While editors found the costumes amusing the breathalyzer outfit was deemed too risqué for publication and banished to a spot on the wall above my desk. I don’t know, I think we could have run the shot and I am interested in what readers think, should we have published the picture or not?

Brave new world

Standing in a high school darkroom 28 years ago I took my first steps into a brave new world. Standing at a dimly lit sink I watched my first photographic print emerge in the darkness. It was a small step that many years later would lead me to my career in photojournalism.

Much as changed in the time from my first step into photography. Film cameras have given way to digital imaging. Long gone are the days of developing tanks, reels and enlargers, replaced by memory card digital imaging programs and computers. And in this new digital photography age the way we look at photos is evolving too. My photographs now find their way onto web sites, online slideshows and galleries.

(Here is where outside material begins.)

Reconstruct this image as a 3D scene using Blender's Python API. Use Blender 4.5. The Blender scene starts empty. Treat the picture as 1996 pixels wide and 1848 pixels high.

One more way to reach readers is through blogs. I have been on a shared photography website called SportsShooter for almost a year. It has been a good experience sharing ideas, tips and photographs with fellow photography and now I join other Tracy Press staff members with a blog of my own on our web site. I’ll share some of the work experiences, tips of the trade and knowledge of photography as I explore this brave new world on the web. I see an exciting future for photography in the coming years with podcast, photocasts and slideshows as the way to bring images and stories to more readers in an exciting digital format. I look forward to entering a brave new world of photography in the digital era and hope you will follow along.